-- Required task --
Write every line out verbatim and omit the pictures.

═══ Given material

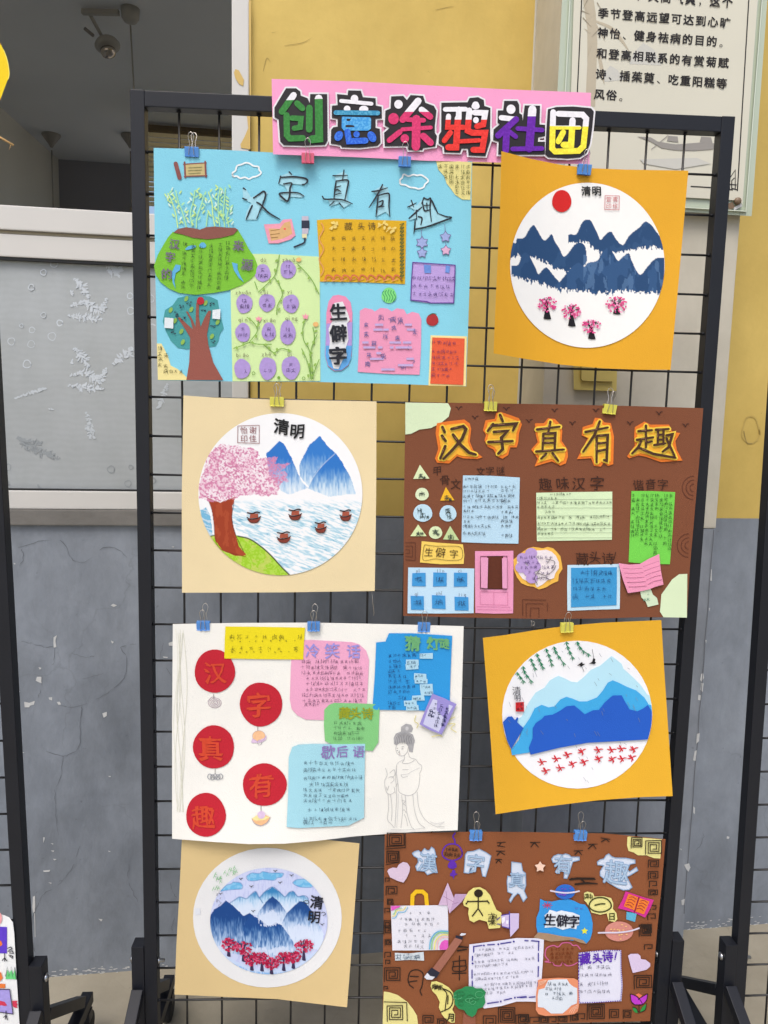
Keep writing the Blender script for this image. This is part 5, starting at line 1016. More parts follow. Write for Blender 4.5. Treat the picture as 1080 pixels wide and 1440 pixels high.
for (cx, cy) in ((976, 686), (969, 767)):
    for r_ in (16.5, 11, 5.5): cc_.stroke([(cx + r_ * math.cos(t_), cy + r_ * math.sin(t_)) for t_ in np.linspace(math.pi * .52, math.pi * 1.5, 12)], .8)
cc_.strokes([[(570, 763), (584, 763), (584, 788), (570, 787)], [(570, 768), (580, 768), (580, 783), (570, 782)], [(570, 773), (576, 773), (576, 778), (570, 778)], [(735, 866), (735, 843), (768, 844)], [(740, 868), (740, 849), (764, 849)], [(746, 868), (746, 855), (758, 855), (758, 868)], [(770, 848), (770, 860)]], .8, 0, False); cc_.done(each=1)
def token(P, c, rows):
    t_ = card(s4, 'oracle_card', P, c, p4, .0008); cx = sum(x for x, y in P) / len(P); cy = sum(y for x, y in P) / len(P)
    a_ = Art(s4, 'oracle_sign', ink((52, 66, 60)), t_, .0014, 0)
    for (dx, dy, z_) in rows: a_.scrawl(cx + dx, cy + dy, z_, 1.0); a_.scrawl(cx + dx, cy + dy, z_ * .9, 1.0)
    a_.done()
token([(590.5, 653.5), (604, 673), (581, 673.5)], (226, 240, 190), [(0, 3, 8), (5, 5, 4)]); token(ell(593.5, 695, 9.5, 9, 16, .02), (226, 240, 200), [(0, 0, 9)])
token([(627, 685), (639, 703.5), (619, 704)], (250, 192, 44), [(0, 3, 9), (5, 5, 5)]); token(ell(594.5, 721.5, 13.5, 12.5, 18, .02), (196, 228, 244), [(-4, -3, 8), (0, 4, 9), (7, 6, 5)])
token(ell(630, 722, 12, 11.5, 18, .02), (196, 228, 244), [(0, -3, 9), (2, 5, 8)]); token([(588, 737.5), (600, 754), (577, 754)], (222, 238, 180), [(0, 2, 8), (5, 2, 5)]); token(ell(612.5, 749, 9.5, 9, 16, .02), (222, 238, 190), [(0, 0, 10), (4, 3, 4)]); token([(633, 739.5), (645.5, 759.5), (623, 758.5)], (200, 222, 160), [(0, 3, 9)])
def note(sheet, par, name, P, c, lift, wr, ic=(62, 70, 84), step=None):
    n_ = card(sheet, name, P, c, par, lift); a_ = Art(sheet, 'writing', ink(ic), n_, lift + .0006, 0); wr(a_); a_.done(); return n_
note(s4, p4, 'pale_blue_note', [(651, 668.5), (690, 669), (731, 671.5), (730, 715), (729, 764.5), (690, 764), (649, 762.5), (650, 715)], (190, 224, 244), .0008, lambda a: (a.lines(655, 674, 675, 1, 8, 5.5, .6, ragged=0), [a.lines(653, y, x1, 1, 8, 5.8, .65, ragged=.06) for y, x1 in ((684, 728), (691, 690), (698, 728), (704, 718), (713, 729), (719, 668), (727, 728), (733, 662), (740, 690), (750, 686))], [a.lines(706, y, 720, 1, 8, 5.5, .7, ragged=0) for y in (690, 704, 720, 733, 739, 753)]))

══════

-- Solution to the exercise --
Keep writing the Blender script for this image. This is part 5, starting at line 1016. More parts follow. Write for Blender 4.5. Treat the picture as 1080 pixels wide and 1440 pixels high.
for (cx, cy) in ((976, 686), (969, 767)):
    for r_ in (16.5, 11, 5.5): cc_.stroke([(cx + r_ * math.cos(t_), cy + r_ * math.sin(t_)) for t_ in np.linspace(math.pi * .52, math.pi * 1.5, 12)], .8)
cc_.strokes([[(570, 763), (584, 763), (584, 788), (570, 787)], [(570, 768), (580, 768), (580, 783), (570, 782)], [(570, 773), (576, 773), (576, 778), (570, 778)], [(735, 866), (735, 843), (768, 844)], [(740, 868), (740, 849), (764, 849)], [(746, 868), (746, 855), (758, 855), (758, 868)], [(770, 848), (770, 860)]], .8, 0, False); cc_.done(each=1)
def token(P, c, rows):
    t_ = card(s4, 'oracle_card', P, c, p4, .0008); cx = sum(x for x, y in P) / len(P); cy = sum(y for x, y in P) / len(P)
    a_ = Art(s4, 'oracle_sign', ink((52, 66, 60)), t_, .0014, 0)
    for (dx, dy, z_) in rows: a_.scrawl(cx + dx, cy + dy, z_, 1.0); a_.scrawl(cx + dx, cy + dy, z_ * .9, 1.0)
    a_.done()
token([(590.5, 653.5), (604, 673), (581, 673.5)], (226, 240, 190), [(0, 3, 8), (5, 5, 4)]); token(ell(593.5, 695, 9.5, 9, 16, .02), (226, 240, 200), [(0, 0, 9)])
token([(627, 685), (639, 703.5), (619, 704)], (250, 192, 44), [(0, 3, 9), (5, 5, 5)]); token(ell(594.5, 721.5, 13.5, 12.5, 18, .02), (196, 228, 244), [(-4, -3, 8), (0, 4, 9), (7, 6, 5)])
token(ell(630, 722, 12, 11.5, 18, .02), (196, 228, 244), [(0, -3, 9), (2, 5, 8)]); token([(588, 737.5), (600, 754), (577, 754)], (222, 238, 180), [(0, 2, 8), (5, 2, 5)]); token(ell(612.5, 749, 9.5, 9, 16, .02), (222, 238, 190), [(0, 0, 10), (4, 3, 4)]); token([(633, 739.5), (645.5, 759.5), (623, 758.5)], (200, 222, 160), [(0, 3, 9)])
def note(sheet, par, name, P, c, lift, wr, ic=(62, 70, 84), step=None):
    n_ = card(sheet, name, P, c, par, lift); a_ = Art(sheet, 'writing', ink(ic), n_, lift + .0006, 0); wr(a_); a_.done(); return n_
note(s4, p4, 'pale_blue_note', [(651, 668.5), (690, 669), (731, 671.5), (730, 715), (729, 764.5), (690, 764), (649, 762.5), (650, 715)], (190, 224, 244), .0008, lambda a: (a.lines(655, 674, 675, 1, 8, 5.5, .6, ragged=0), [a.lines(653, y, x1, 1, 8, 5.8, .65, ragged=.06) for y, x1 in ((684, 728), (691, 690), (698, 728), (704, 718), (713, 729), (719, 668), (727, 728), (733, 662), (740, 690), (750, 686))], [a.lines(706, y, 720, 1, 8, 5.5, .7, ragged=0) for y in (690, 704, 720, 733, 739, 753)]))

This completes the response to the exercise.